WHAT YOU NEED TO DO: Take from the listing each line that has the string "Blender".

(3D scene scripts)
-----
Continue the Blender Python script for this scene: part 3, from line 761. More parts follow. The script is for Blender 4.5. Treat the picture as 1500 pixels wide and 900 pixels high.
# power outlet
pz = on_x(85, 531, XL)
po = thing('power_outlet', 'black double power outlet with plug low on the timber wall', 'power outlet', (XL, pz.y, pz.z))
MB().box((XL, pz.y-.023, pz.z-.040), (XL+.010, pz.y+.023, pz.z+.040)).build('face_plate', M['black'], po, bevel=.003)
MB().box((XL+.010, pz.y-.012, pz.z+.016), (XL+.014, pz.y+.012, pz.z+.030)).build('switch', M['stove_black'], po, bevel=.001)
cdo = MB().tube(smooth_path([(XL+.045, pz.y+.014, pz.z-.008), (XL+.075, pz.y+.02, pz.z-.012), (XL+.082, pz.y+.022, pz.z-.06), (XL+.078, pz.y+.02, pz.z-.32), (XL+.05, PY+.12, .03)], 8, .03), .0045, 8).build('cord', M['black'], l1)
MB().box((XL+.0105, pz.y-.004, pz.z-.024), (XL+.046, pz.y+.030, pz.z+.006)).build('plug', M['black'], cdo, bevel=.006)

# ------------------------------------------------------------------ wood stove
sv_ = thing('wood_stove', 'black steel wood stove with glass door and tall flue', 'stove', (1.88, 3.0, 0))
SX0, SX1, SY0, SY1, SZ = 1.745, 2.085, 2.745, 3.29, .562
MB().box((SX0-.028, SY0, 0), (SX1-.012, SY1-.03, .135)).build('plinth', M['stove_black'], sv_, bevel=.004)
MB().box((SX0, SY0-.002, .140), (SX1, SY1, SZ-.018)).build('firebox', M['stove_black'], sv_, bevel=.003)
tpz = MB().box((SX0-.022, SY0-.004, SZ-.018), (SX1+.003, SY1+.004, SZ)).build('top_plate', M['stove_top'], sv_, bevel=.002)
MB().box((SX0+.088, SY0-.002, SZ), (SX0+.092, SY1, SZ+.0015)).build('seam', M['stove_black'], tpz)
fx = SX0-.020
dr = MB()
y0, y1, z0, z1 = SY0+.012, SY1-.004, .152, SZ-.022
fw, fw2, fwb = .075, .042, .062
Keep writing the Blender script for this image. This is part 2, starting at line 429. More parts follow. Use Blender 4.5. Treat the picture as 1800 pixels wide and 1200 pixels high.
-----
ANSWER TO THE TASK:
Continue the Blender Python script for this scene: part 3, from line 761. More parts follow. The script is for Blender 4.5. Treat the picture as 1500 pixels wide and 900 pixels high.
Keep writing the Blender script for this image. This is part 2, starting at line 429. More parts follow. Use Blender 4.5. Treat the picture as 1800 pixels wide and 1200 pixels high.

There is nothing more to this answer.